毎回のように訃報から始めるのは気が引けてしまいますが、安倍晋三元首相が参院選応援演説中に凶弾に倒れた事件は、未だに世に暗い影を落としています。首相だった安倍氏は2016年、リニア中央新幹線建設への3兆円もの財政投融資を決めました。背景には安倍氏の「無二の親友」で先日亡くなった葛西敬之・JR東海名誉会長の存在があると言われ、当時、国会で追及が続いていた森友学園、加計学園になぞらえ「第3のモリカケ問題」と指摘されました。2人の強力な「牽引車」が世を去った今、迷走するリニアはどこへ向かうのか、残された私たちは見極めていかなくてはなりません。 井澤 宏明・ジャーナリスト
「最悪」のシナリオ
「不適ではないか」
静岡県の川勝平太知事は8月8日、リニアの南アルプストンネル建設が計画されている大井川源流部を視察しました。トンネルから掘り出される残土置き場のうち、最大規模のものが計画されている「燕沢」について、「ここは不適ではないかと思います」と発言し波紋を呼びました。

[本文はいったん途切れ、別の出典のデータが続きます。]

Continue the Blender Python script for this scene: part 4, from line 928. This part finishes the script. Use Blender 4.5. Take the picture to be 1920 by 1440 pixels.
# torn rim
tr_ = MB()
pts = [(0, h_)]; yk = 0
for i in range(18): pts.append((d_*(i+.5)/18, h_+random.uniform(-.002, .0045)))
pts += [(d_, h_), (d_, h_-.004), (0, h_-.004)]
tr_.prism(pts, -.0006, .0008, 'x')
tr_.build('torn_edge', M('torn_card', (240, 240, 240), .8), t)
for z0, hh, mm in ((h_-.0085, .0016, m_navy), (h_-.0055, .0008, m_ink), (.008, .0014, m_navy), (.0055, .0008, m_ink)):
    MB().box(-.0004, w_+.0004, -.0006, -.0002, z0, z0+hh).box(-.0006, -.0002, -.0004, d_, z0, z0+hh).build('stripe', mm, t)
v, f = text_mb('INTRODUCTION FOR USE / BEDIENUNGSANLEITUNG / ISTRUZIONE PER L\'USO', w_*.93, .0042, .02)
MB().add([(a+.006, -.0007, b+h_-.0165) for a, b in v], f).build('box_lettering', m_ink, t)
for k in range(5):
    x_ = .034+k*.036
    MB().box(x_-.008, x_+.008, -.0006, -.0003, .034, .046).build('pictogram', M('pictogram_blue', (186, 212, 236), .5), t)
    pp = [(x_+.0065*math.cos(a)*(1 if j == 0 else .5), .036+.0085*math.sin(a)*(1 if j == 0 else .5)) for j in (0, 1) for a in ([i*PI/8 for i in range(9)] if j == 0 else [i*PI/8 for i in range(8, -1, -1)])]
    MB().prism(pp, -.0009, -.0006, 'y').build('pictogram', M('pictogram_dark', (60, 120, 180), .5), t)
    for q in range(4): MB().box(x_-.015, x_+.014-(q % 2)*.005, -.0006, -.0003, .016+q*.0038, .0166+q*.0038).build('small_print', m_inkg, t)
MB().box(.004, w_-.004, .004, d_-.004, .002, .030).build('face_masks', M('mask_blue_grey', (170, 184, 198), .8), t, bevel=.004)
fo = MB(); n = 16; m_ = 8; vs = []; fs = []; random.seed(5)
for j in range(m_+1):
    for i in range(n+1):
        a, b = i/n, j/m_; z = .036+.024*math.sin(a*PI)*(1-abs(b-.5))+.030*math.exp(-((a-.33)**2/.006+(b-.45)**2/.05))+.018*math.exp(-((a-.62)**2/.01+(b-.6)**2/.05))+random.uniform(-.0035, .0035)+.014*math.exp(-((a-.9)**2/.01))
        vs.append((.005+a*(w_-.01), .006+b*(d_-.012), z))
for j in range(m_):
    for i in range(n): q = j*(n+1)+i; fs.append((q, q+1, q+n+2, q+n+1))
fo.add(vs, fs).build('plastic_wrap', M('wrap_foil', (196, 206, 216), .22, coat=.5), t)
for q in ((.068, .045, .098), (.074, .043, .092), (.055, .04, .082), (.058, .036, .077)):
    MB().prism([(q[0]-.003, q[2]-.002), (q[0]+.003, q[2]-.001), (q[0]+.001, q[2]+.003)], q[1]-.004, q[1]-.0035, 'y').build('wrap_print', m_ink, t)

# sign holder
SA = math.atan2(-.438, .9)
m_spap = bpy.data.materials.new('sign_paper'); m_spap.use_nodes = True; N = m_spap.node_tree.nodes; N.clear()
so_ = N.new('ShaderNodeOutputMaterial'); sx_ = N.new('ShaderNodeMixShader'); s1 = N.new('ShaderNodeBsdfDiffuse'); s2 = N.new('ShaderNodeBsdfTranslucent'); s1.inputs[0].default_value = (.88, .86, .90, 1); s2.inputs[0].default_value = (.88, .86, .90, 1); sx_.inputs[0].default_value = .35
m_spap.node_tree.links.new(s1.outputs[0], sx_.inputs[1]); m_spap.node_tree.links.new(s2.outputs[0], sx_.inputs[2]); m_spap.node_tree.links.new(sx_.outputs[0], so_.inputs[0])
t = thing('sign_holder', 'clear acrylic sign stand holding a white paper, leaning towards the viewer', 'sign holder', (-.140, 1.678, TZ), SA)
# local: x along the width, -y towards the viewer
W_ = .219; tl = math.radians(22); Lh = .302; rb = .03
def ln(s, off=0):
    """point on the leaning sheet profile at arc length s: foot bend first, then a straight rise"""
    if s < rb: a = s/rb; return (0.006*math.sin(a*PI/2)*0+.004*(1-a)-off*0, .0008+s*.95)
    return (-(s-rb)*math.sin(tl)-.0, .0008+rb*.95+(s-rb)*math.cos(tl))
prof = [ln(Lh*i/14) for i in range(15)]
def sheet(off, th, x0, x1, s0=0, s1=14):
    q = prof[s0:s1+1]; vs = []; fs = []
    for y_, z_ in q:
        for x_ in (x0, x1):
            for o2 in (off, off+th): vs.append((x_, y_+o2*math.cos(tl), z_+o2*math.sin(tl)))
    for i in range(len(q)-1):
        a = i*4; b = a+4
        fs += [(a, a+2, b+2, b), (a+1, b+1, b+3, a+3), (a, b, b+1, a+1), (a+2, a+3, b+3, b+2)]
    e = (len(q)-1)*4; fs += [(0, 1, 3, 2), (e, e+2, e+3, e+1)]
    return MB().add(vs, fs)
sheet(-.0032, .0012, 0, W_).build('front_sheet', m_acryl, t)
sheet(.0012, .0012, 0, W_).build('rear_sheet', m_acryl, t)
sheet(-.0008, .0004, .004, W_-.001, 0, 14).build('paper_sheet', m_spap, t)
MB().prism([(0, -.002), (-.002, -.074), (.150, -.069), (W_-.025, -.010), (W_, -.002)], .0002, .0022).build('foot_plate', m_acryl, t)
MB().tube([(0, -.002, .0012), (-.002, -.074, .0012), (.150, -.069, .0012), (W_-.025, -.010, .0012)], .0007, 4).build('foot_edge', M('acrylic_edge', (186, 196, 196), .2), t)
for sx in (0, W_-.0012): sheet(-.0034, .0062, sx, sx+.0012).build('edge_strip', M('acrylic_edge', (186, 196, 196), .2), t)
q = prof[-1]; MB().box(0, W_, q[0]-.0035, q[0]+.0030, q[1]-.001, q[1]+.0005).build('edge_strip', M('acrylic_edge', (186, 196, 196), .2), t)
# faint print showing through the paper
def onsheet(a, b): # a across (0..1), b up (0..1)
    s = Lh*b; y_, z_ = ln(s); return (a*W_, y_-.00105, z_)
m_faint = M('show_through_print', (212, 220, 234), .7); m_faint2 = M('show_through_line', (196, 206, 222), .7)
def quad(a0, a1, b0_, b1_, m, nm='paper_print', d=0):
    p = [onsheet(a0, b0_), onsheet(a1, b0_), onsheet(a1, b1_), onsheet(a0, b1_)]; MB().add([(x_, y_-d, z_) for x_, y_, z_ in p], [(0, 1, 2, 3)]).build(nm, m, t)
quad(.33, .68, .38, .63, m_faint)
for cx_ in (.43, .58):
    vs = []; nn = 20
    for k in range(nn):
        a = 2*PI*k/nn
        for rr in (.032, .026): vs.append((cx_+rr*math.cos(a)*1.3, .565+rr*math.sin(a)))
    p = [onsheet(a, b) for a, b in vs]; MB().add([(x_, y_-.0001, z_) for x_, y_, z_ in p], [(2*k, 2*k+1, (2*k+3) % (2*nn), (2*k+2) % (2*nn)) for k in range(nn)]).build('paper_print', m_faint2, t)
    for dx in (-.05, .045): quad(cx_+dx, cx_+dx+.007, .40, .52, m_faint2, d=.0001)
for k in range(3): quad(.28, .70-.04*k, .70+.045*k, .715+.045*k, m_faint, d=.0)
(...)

JR東海は燕沢近くの大井川沿いに東京ドーム約3杯分約360万立方メートルの残土を処理する計画です。盛り土は高さ最大約70メートル、奥行き約600メートル、幅最大約300メートル。昨年7月発生した熱海市の土石流約5万5000立方メートルの60倍以上にもなります。「不適」だと考える理由を川勝知事は次のように述べました。
「ここはどうして平坦になっているのか。長谷川先生によれば、(上流の)上千枚沢の方から大規模な土石流が2000年に4回起こって、ここに天然ダムを作った。(中略)天然ダムが作られるような、土石流が流れてくるようなところに盛り土を盛って大丈夫かという議論があります」
知事が口にした長谷川先生とは、この連載15回目(2018年11&12月、186号)の「『安全神話』に守られて」(にらめっこHP参照)に登場した長谷川裕彦・明星大学教授(自然地理学、当時は准教授)のこと。
中日新聞が長谷川教授の現地調査をスクープしたのは18年12月31日。1面と社会面に「リニア工事 葵区の残土置き場 過去2000年 土石流4回」「専門家『巨大地震で土砂ダム恐れ』」という見出しが躍り、こう書かれています。
「残土置き場では過去2000年に少なくとも4回、大井川まで到達する『岩屑雪崩』が発生した可能性が高いことが専門家の調査で分かった。南海トラフ巨大地震などが起きれば、土石流が天然ダム湖を造り、大雨などで決壊し下流域に被害が及ぶ恐れがある」
記事中でJR東海は「当社で実施したシミュレーションでは残土の有無にかかわらず、大規模な土砂崩れが発生しても大井川まで届かず、土砂ダムはできない。従って下流部への影響はないと考える」と答えています。このスクープは残念ながら静岡県外の中日新聞には掲載されませんでした。
「東電と変わらない」
長谷川教授は、静岡市の有識者会議「中央新幹線建設事業影響評価協議会」の委員も務めています。17年2月8日に開かれた第5回会合では、JR東海が行った深層崩壊と100年に1度の規模の洪水が起きた時のシミュレーションについて厳しく迫りました。
「ちょっときつい言い方になってしまうが、それでは東日本大震災前の東京電力の考え方と変わらないと言われてしまいかねない。ここはぜひ、『最悪のシナリオ』をチェックしておくべき」「地形学者の目で万年のオーダーで山の地形を見てきた者からすると、明日起こる可能性もある。そこをまったく無視するというのは。信頼を得るためにもぜひ、ご検討いただきたい」
静岡市のHPに有識者会議の議事要旨や議事録が公開されていますが、なぜかこの5回目だけは欠けています。市環境創造課に問い合わせると、「不手際で議事録をなくした」とのこと。
長谷川教授の指摘から5年余り、JR東海が「最悪のシナリオ」を検討した跡はありません。8月8日の川勝知事の現地視察に同行した宇野護・JR東海副社長に尋ねると、次のような答えが返ってきました。
「(JR東海の)シミュレーションに専門的裏付けがあると考えている。それでも、熱海(土石流)の話もあったし、色々と懸念、不安があり、それを受け止めてしっかり払しょくしていく」
「最悪のシナリオ」は果たして検討されるのでしょうか。